Due to its rooftop location, opening up the observatory for student access beyond this is tricky, and staff supervision required at all times. I ask if the observatory could have been set up today given College’s stricter health and safety regulations (the Fitzgerald is a listed building). “I think it would be very difficult,” McCauley replies. “This [the observatory] is one of these things that got here before anybody really worried too much about that. Now we call it ‘grandfathered-in’.”
“It would be nice to have people come and go as they pleased but … we’re never going to have a free-for-all access here [on the roof]. We don’t want anybody hurt. It sounds terribly inconvenient, stopping people doing what they’d love to be doing, but there are good reasons for it.” McCauley pauses, then adds wryly: “I mean okay look, I’m also the safety officer for the school of physics. I don’t necessarily like it, but I understand it.”
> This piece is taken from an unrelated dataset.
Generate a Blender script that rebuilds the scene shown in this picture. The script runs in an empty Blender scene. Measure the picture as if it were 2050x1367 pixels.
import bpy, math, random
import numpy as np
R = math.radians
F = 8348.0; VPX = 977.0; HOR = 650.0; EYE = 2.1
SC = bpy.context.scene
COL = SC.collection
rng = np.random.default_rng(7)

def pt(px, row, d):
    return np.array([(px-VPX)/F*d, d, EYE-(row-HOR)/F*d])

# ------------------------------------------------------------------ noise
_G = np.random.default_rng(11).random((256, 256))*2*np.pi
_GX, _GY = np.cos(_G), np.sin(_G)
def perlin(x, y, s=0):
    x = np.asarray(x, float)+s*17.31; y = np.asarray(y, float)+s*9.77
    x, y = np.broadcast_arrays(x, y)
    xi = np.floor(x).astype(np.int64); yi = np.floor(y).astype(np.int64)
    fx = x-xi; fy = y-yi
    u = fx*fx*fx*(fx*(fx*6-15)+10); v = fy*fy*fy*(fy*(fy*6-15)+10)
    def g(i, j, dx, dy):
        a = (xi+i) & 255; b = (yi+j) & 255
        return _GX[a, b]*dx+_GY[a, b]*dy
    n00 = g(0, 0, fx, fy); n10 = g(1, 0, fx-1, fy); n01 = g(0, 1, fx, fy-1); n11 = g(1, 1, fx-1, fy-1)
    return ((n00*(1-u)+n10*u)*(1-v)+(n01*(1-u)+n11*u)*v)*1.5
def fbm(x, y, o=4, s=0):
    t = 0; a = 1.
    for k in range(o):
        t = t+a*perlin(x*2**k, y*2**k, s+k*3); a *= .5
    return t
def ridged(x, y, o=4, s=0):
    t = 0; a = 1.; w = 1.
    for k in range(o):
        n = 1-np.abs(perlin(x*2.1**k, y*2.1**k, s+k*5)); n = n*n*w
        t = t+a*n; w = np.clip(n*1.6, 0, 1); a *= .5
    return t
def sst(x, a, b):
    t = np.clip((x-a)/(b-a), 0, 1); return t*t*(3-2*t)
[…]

What’s next for the Monck Observatory? The brunt of the research load has been taken up by the Birr facility, which leaves this smaller observatory in a sort of limbo. The department has no plans to upgrade, aside perhaps from the dome which may need some repair soon. But nor will it be abandoned; the Monck may be off limits for most, but it certainly isn’t going anywhere. “We keep this at the level [of use] that it’s at now, it’s actually okay.” McCauley comments. The outreach work is a worthy cause. “The bottom line is, even though it doesn’t get as much use as we might like it to get, I think it is still worth keeping.”